Fortunately I have a lot of books around the house, many of which I bought some time ago and didn't read for some reason at the time, so I often find some unread "surprises." Two for the computer bag on this trip are Steven Baxter's Evolution and Dava Sobel's Longitude. Evolution is a sort of fictionalized counterpoint to Dawkins' The Ancestor's Tale, which is a huge trade paperback and will thus stay home (I'm about 135 million years back in that book, still a ways to go). Evolution is a long science-based narrative journey through pre-human, human, and post-human evolution which gets mixed reviews on Amazon, but those who like it seem to really like it. I think I will too - I've read and enjoyed several of Baxter's other "hard SF" novels. But I've got some backups in the checked luggage just in case.
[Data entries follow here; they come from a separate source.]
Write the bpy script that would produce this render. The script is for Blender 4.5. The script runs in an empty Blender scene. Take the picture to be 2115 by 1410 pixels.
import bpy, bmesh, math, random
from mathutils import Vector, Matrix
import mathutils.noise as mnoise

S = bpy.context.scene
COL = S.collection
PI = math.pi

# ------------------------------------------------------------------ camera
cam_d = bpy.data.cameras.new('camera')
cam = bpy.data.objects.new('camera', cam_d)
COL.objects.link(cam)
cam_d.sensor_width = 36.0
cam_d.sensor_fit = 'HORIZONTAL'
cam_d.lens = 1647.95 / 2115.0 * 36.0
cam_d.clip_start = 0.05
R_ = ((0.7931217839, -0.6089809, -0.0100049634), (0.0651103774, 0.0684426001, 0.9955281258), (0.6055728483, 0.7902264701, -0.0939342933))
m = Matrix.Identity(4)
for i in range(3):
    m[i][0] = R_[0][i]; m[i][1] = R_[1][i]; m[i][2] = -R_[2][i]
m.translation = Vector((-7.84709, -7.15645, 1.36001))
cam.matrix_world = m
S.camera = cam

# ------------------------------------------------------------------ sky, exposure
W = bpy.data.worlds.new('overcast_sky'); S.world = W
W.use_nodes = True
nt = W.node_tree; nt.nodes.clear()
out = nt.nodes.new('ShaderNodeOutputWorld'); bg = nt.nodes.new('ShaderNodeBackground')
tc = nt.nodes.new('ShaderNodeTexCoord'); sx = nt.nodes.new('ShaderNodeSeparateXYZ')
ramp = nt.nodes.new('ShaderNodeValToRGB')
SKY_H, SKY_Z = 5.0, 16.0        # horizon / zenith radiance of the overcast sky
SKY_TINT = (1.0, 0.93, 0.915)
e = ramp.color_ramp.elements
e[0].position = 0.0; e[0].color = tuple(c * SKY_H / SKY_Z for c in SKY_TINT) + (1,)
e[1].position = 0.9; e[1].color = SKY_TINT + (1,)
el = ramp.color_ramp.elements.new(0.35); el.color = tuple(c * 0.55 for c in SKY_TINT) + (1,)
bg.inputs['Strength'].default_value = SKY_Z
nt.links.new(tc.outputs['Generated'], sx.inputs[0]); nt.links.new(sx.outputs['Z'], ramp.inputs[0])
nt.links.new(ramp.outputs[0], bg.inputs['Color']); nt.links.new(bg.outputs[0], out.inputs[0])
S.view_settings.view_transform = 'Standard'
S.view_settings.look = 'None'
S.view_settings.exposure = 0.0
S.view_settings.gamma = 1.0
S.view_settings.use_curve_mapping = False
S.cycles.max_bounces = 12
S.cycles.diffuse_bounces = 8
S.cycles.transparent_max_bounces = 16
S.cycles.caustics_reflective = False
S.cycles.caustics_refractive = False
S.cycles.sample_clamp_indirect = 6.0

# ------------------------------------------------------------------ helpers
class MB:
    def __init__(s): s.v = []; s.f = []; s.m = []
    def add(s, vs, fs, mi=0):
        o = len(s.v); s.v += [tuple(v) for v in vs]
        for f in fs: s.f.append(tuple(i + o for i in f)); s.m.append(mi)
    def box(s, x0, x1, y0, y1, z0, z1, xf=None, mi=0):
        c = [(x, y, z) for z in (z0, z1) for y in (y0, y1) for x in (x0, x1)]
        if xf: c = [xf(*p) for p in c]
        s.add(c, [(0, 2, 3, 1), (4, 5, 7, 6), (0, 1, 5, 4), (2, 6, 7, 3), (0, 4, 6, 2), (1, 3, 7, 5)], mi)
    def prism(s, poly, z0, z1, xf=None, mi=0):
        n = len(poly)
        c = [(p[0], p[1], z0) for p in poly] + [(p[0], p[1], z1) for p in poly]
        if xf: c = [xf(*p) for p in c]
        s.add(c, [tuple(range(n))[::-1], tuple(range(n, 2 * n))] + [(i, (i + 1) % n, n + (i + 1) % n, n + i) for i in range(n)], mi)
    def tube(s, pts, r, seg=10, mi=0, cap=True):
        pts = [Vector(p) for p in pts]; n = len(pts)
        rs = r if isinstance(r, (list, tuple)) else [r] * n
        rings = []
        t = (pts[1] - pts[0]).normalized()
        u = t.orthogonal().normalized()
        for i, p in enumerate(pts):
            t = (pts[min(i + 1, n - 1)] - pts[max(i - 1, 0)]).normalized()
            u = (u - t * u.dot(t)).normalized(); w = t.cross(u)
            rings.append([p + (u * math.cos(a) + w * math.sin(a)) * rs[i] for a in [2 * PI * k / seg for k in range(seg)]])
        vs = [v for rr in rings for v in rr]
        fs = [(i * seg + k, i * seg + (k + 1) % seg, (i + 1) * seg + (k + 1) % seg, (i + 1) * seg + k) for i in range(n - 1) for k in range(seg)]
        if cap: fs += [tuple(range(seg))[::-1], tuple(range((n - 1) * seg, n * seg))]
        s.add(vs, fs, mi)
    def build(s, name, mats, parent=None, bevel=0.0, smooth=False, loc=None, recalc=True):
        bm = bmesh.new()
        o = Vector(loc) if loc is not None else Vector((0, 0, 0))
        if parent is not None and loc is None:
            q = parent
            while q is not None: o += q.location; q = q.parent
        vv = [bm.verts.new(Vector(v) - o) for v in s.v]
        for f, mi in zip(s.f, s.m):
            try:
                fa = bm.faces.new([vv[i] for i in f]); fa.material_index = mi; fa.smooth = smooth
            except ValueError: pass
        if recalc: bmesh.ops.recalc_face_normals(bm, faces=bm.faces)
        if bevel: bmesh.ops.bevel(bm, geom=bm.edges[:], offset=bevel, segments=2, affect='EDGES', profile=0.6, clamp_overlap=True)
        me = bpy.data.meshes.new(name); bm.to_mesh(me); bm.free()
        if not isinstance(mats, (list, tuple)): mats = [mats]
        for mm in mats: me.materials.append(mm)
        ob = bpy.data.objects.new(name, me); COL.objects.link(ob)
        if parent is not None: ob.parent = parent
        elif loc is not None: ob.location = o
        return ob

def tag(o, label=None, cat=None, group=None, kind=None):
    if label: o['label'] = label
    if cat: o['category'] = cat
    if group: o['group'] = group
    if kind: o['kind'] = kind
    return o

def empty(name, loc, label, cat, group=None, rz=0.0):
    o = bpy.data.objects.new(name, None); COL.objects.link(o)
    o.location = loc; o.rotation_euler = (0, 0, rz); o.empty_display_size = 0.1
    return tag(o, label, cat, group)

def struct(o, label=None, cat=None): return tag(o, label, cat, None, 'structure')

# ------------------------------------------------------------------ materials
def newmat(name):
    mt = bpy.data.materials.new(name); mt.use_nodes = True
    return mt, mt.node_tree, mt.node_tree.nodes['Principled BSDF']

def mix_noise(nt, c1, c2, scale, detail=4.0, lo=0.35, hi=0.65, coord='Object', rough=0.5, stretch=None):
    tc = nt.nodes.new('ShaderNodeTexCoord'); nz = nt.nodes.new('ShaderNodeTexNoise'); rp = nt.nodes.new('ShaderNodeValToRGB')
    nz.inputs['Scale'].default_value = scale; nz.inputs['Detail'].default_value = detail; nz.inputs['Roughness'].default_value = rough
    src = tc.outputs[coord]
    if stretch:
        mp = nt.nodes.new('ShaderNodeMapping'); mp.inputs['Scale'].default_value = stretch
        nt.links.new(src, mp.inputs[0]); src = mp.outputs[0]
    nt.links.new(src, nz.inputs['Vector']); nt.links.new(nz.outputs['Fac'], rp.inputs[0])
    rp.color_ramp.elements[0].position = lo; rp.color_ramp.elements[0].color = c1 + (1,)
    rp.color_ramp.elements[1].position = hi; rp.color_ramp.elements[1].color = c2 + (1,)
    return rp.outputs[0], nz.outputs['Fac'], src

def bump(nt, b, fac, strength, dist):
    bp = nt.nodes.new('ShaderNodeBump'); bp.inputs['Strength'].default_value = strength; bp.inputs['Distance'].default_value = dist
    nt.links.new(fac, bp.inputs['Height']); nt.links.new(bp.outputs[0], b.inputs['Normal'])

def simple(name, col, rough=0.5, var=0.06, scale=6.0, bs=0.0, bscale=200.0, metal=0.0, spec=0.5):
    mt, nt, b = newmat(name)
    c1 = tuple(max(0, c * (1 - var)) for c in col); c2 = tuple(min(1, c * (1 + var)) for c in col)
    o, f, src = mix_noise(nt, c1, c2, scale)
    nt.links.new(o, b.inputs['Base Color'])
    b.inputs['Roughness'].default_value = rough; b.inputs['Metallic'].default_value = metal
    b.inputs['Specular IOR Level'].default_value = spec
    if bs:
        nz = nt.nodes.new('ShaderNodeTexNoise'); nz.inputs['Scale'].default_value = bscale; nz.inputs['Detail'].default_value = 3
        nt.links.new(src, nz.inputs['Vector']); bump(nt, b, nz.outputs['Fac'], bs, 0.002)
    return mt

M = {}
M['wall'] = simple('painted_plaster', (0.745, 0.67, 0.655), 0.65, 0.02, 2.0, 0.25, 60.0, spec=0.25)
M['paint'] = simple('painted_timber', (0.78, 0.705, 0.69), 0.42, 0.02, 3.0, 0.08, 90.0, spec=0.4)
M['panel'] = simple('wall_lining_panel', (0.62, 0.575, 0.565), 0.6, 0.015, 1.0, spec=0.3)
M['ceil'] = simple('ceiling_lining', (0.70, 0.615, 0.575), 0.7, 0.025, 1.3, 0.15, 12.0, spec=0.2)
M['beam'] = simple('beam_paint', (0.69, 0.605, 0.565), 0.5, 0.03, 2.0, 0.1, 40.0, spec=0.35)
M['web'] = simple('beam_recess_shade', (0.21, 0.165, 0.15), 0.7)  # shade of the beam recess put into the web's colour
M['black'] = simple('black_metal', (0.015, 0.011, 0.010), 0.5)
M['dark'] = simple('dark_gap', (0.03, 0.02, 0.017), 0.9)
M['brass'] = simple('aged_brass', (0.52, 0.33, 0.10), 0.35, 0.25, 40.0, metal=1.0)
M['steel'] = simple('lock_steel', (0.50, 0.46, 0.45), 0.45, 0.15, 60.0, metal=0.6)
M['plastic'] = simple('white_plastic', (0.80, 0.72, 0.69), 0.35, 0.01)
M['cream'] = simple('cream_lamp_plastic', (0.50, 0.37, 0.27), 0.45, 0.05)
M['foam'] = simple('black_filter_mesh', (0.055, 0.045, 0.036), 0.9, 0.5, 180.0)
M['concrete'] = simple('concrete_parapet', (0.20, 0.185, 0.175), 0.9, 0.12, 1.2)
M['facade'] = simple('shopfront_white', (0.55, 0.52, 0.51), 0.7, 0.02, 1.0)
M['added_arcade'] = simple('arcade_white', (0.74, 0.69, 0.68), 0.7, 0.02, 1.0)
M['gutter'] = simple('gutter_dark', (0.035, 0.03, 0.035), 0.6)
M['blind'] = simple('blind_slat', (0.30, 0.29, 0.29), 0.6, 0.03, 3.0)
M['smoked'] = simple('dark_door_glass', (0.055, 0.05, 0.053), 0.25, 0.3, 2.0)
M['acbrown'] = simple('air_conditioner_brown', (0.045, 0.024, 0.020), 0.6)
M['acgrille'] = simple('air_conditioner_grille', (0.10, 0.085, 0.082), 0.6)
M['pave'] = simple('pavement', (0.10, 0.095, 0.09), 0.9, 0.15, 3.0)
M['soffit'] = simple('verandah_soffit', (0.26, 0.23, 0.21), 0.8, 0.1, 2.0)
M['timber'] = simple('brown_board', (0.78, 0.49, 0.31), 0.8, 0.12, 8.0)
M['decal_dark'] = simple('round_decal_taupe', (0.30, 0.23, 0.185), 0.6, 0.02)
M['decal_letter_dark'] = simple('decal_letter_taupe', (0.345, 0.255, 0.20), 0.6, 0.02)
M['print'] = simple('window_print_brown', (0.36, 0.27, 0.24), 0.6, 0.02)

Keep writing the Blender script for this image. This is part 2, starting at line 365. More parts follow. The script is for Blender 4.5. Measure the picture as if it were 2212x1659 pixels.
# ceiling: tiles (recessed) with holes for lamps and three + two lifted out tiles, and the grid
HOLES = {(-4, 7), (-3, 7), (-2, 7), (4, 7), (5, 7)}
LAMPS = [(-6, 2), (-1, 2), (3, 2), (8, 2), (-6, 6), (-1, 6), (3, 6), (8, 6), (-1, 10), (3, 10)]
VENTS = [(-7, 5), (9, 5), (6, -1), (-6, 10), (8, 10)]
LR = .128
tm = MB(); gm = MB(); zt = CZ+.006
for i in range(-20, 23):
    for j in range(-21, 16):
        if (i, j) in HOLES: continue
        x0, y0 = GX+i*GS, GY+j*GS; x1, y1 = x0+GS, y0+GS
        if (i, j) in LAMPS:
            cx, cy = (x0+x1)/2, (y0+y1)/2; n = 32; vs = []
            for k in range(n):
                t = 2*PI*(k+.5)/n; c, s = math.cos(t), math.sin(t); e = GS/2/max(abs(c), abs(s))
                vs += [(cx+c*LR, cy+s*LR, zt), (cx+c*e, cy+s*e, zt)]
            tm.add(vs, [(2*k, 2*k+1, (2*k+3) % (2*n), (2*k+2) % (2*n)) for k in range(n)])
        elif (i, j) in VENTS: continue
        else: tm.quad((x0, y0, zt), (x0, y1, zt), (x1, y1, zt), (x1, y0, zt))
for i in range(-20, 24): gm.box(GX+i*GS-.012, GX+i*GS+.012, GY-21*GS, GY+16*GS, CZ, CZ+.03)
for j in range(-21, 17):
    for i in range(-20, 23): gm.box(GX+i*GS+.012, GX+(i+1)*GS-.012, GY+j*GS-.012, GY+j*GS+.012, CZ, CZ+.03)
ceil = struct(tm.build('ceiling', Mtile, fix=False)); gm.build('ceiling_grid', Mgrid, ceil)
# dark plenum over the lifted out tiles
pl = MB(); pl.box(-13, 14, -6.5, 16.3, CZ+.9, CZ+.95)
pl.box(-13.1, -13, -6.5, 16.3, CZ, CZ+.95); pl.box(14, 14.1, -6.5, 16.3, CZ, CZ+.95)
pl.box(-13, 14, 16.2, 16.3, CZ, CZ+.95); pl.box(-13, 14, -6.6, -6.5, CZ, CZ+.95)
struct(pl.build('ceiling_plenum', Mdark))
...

Wednesday, November 01, 2006

Go Hubble!

It was expected but still very good news indeed that NASA will send a shuttle in 2008 to perform a fifth servicing mission (called SM4) on the Hubble Space Telescope. I heard from a NASA contact that 65 astronauts had signed a petition to go service Hubble. Seems it's a very popular spacecraft with astronauts as well as with the general public. It's also good that NASA will address the safety concerns by having a second shuttle ready to launch in case the first one runs into trouble, since Hubble provides no safe refuge as does the ISS on space station missions.